I used to be one of those guys who could not go ass to grass whatsoever and latched on to a PL-style squat at first because the ROM was shorter. But now I’ve ditched that in favor of ATG, biomechanically correct squats where I’m not putting up the same kind of poundage as before but my back and hips are much more healthy (strong and flexible and not as prone to injury).

[quote]danian1 wrote:
grrrsauce wrote:
Chewie wrote:
That is my weak link in the front squat, also.

The way I corrected it was: keeping my elbows high, looking straight and getting good shoes.

Couldn’t agree more. I make sure I drive the elbows so high the bar makes it hard to breath. Your upper arms should be perpendicular to the floor, and squat shoes do help a lot.

the way the bar rests on my shoulders and against my neck when I put my elbows really high actually cuts off blood circulation to my head and chokes me a little, am I doing something wrong, or is there another way?[/quote]

You will get used to it. The choking is normal…but the circulation…you might want to work on that. Tightening my neck up seems to help by allowing the bar to press on my sternocleidomastoids rather than my arteries.

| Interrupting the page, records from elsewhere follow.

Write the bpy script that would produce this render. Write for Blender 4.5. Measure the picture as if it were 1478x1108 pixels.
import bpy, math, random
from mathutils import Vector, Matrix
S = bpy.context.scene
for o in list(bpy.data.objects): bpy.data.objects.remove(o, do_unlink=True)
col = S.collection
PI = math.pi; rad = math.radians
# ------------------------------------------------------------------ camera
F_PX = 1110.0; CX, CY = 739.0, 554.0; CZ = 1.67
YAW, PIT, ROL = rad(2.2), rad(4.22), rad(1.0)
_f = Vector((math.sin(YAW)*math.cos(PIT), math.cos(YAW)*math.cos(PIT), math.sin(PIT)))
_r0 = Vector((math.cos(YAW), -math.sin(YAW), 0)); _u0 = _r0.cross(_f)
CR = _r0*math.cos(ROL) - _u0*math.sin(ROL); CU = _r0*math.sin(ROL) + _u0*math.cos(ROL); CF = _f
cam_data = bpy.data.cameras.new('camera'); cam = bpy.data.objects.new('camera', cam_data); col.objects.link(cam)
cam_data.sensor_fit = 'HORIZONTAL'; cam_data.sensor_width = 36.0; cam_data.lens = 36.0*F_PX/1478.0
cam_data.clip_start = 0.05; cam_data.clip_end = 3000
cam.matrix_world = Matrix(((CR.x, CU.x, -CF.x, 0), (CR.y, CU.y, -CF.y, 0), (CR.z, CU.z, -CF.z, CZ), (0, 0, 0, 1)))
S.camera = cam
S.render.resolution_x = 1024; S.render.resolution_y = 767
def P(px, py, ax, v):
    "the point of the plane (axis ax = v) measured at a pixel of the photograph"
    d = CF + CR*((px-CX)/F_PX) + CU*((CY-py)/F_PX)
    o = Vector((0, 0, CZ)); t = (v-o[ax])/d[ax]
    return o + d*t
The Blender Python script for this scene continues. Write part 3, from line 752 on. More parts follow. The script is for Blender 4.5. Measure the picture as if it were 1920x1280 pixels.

You can do arms crossed style…but that is for what people around my town call sissies. Get used to Olympic style in case you ever want to go that route and start doing some Oly lifts.

Besides, the arteries in your neck have a response that when circulation becomes impaired your blood pressure will spike up. Great success!

Squat Rx #15: The Front Squat

If you’re falling forward and dropping the bar as you front squat, here are two tips that will help you more than anything else:

  1. Less Reps
  2. HEAVY, HIGH REP DUMBBELL ROWS!

Hey that youtube video really helped, Thanks Boris!